*DIRECTION*. Starting at the first line of the data below, write out each line exactly until you reach the line containing "from mathutils import noise as mnoise", and include that line too.

— Begin PROVIDED MATERIAL —

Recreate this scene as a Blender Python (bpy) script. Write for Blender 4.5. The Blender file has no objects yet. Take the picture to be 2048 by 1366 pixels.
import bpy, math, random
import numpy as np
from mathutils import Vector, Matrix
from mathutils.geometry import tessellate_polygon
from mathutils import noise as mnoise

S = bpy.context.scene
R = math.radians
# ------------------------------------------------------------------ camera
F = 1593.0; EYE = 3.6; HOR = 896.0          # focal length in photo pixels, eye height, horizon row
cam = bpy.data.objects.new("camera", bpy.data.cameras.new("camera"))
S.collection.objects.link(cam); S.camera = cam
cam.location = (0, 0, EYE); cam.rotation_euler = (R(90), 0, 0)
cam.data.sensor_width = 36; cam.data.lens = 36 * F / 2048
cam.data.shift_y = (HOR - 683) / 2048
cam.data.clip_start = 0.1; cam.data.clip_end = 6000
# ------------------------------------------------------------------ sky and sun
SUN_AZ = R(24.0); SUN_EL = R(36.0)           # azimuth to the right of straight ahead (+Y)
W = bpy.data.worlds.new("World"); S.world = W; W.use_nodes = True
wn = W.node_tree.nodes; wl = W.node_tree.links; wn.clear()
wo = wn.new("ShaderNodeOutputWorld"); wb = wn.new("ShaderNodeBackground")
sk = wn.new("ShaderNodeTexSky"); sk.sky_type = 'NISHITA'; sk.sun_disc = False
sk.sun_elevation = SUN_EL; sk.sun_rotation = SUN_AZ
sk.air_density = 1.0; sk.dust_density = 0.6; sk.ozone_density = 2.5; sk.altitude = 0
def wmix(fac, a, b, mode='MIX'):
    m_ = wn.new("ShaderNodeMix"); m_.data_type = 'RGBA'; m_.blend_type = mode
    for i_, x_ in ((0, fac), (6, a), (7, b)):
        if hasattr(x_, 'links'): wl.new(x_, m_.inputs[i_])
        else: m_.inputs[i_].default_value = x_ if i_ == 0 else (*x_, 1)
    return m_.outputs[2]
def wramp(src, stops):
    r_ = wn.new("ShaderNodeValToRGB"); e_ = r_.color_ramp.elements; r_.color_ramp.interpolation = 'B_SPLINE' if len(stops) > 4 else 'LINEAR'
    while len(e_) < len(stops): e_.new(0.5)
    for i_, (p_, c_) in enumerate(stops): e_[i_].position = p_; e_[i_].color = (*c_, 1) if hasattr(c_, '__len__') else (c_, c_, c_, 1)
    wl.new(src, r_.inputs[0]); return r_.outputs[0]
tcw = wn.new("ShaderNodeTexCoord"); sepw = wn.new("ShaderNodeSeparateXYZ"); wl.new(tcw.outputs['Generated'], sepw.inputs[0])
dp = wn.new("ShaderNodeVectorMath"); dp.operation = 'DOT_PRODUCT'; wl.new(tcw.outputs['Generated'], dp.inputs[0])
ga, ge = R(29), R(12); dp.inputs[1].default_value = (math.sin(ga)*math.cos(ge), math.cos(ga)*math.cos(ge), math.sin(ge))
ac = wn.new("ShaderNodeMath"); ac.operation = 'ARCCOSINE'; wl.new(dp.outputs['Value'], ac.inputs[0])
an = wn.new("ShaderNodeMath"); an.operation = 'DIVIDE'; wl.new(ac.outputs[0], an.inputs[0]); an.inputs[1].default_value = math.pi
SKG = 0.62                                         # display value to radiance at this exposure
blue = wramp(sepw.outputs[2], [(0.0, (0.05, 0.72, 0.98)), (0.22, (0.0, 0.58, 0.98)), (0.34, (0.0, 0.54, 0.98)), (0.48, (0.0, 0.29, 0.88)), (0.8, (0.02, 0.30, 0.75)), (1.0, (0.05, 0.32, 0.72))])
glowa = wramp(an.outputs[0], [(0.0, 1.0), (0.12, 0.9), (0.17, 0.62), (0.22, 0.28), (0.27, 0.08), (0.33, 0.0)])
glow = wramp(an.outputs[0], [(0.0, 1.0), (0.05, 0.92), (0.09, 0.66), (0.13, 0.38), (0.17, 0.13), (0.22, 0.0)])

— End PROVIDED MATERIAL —

*REPLY TO THE TASK*.
Recreate this scene as a Blender Python (bpy) script. Write for Blender 4.5. The Blender file has no objects yet. Take the picture to be 2048 by 1366 pixels.
import bpy, math, random
import numpy as np
from mathutils import Vector, Matrix
from mathutils.geometry import tessellate_polygon
from mathutils import noise as mnoise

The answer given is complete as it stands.